Female recruits also reported that information was not distributed to their living areas as much as it was to that of their male counterparts.

"Many things are reported in the hallway. If the women’s room is on a different floor or in a separate building, then the information may not flow. It applies not only to official information, but also to more informal messages," Tallberg added.

Co-living experiment gets positive response

The gender-based separation can also mean that male living quarters are cramped while the female quarters have ample living space, due to the relatively smaller number of female recruits.

In order to redress this imbalance, the military carried out an experiment at the Reserve Officer School in Hamina in which women and men shared the same living quarters. This meant that most common areas were shared, but shower facilities, for example, were separate.

The experiment was later expanded to include brigades in Kainuu and Karelia, and a military survey of recruits found positive reports of the experience. Many recruits noted the sense of team spirit that was forged from living together, although some also said that the option is not for everyone.

Story continues after the photo.

Suomen puolustusvoimien alokaskoulutus Santahaminassa, varusmies punkassaan, kännykkä kädessään
The co-living experiment is currently being conducted in six different brigades. Image: Jyrki Lyytikkä / Yle
Recruit Anne Juutinen told Yle that she was initially reluctant to share living spaces with the male recruits when she signed up to the Karelian brigade, but changed her opinion after the first field exercise.

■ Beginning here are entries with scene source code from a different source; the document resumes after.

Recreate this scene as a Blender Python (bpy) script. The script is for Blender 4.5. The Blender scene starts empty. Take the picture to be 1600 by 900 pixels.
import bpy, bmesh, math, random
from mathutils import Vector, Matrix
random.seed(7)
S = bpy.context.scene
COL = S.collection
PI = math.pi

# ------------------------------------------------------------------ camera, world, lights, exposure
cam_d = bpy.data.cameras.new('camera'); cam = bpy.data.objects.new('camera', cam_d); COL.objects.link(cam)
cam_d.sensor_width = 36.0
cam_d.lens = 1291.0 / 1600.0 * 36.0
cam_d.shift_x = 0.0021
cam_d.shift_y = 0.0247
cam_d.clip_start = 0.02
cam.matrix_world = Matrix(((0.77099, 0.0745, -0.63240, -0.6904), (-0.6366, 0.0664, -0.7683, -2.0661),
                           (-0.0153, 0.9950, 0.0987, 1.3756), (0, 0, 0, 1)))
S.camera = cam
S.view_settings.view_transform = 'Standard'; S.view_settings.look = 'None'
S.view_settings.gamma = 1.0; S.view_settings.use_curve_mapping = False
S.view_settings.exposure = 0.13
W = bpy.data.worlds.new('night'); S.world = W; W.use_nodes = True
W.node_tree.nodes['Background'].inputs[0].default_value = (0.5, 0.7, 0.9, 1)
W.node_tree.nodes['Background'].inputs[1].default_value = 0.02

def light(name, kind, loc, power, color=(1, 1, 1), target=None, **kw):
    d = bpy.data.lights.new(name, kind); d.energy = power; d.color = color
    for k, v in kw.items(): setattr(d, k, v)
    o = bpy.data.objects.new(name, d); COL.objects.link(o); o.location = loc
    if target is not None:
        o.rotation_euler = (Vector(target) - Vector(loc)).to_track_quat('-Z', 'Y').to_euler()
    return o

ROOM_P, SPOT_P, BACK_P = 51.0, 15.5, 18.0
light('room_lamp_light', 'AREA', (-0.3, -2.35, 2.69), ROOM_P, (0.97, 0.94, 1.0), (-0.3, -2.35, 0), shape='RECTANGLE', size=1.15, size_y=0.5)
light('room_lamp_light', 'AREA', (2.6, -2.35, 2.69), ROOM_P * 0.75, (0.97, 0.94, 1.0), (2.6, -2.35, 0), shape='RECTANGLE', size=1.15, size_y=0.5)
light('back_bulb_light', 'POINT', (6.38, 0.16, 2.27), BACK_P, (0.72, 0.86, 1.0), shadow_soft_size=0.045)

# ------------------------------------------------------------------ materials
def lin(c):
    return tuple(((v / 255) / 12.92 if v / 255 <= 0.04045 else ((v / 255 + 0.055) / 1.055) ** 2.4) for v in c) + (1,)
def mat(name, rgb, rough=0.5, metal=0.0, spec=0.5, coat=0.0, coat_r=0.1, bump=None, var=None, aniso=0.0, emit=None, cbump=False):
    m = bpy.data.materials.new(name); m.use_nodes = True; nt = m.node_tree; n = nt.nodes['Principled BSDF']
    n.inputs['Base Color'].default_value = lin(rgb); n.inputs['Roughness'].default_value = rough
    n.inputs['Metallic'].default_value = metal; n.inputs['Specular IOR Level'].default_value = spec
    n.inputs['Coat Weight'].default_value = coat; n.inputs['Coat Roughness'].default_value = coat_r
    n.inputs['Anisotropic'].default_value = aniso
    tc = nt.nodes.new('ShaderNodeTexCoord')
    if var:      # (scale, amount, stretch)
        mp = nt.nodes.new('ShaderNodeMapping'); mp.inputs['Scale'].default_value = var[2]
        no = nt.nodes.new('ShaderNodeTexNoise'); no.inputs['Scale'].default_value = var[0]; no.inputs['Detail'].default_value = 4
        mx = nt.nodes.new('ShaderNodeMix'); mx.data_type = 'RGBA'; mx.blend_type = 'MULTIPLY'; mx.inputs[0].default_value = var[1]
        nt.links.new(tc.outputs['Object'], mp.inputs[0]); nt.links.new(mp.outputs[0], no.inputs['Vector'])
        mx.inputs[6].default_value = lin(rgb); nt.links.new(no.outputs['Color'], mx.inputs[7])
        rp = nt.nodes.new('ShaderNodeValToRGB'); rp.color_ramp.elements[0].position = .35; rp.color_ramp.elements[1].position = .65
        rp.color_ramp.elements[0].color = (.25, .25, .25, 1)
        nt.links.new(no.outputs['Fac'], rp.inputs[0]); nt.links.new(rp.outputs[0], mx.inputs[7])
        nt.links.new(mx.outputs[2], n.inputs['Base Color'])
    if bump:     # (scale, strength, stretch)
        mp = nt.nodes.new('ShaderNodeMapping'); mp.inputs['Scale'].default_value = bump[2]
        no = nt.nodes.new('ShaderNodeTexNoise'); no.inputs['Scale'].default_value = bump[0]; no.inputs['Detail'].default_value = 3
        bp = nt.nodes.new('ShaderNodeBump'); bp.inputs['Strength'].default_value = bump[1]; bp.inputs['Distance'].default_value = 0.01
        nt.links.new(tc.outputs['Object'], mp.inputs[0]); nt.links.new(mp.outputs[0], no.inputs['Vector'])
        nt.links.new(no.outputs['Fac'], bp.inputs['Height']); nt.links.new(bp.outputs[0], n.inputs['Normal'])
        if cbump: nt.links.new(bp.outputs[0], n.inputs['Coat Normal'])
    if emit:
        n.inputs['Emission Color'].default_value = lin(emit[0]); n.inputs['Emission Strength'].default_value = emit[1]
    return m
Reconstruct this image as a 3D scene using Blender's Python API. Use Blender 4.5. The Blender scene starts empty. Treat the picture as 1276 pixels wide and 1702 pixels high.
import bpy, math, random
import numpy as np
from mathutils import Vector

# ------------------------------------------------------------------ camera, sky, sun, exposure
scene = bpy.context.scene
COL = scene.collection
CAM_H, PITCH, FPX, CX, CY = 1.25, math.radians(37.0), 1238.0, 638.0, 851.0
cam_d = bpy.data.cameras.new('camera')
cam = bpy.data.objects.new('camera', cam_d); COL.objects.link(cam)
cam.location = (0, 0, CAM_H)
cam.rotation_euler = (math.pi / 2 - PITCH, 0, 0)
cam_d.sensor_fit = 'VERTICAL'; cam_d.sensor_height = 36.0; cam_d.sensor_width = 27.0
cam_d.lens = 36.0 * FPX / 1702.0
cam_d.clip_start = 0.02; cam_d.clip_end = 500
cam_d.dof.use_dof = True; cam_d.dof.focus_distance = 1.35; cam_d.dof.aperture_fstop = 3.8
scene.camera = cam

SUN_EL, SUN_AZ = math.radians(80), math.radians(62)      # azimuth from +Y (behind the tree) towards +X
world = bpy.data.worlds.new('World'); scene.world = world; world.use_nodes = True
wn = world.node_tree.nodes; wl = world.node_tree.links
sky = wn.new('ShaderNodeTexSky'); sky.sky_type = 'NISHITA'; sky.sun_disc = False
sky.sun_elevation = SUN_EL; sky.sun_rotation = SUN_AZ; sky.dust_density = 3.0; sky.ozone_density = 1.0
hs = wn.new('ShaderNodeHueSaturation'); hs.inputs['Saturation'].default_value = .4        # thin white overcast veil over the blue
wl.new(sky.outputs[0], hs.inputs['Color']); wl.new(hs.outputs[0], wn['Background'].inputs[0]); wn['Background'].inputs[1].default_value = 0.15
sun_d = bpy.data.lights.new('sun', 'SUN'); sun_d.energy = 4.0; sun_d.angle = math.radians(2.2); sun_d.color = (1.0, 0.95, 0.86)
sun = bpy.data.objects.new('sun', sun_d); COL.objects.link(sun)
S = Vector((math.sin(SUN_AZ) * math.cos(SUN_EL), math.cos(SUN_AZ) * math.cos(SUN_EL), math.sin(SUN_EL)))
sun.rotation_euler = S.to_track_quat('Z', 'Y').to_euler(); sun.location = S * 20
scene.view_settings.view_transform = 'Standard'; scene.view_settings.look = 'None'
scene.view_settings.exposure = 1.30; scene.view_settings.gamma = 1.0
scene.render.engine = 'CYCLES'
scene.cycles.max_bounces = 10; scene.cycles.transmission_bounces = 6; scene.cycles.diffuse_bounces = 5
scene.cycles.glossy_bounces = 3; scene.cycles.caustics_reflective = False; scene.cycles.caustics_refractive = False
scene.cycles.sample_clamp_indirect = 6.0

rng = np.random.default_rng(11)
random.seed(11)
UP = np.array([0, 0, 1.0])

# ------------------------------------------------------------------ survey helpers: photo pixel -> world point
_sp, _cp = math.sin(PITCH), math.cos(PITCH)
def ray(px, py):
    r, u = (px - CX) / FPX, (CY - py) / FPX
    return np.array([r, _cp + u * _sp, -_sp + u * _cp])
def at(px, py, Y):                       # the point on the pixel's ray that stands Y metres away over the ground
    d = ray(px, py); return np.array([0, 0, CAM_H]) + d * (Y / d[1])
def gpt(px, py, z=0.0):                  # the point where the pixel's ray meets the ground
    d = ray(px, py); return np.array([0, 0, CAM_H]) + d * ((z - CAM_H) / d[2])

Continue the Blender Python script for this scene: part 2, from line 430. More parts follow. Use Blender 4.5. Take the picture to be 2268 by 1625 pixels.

"There is no such thing as a female tent in the terrain, so women are among the men. When I was the only woman in the men's tent there, I realised that we are all just part of the same group," Juutinen said.

Corporal Juuso Nihtilä said he agreed to co-share as soon as he entered the service, as he wanted to meet as many people as possible during his military service, regardless of gender.

"I think everyone in the army should be at the same starting line. There is no need for segregation in accommodation or anywhere else," Nihtilä said.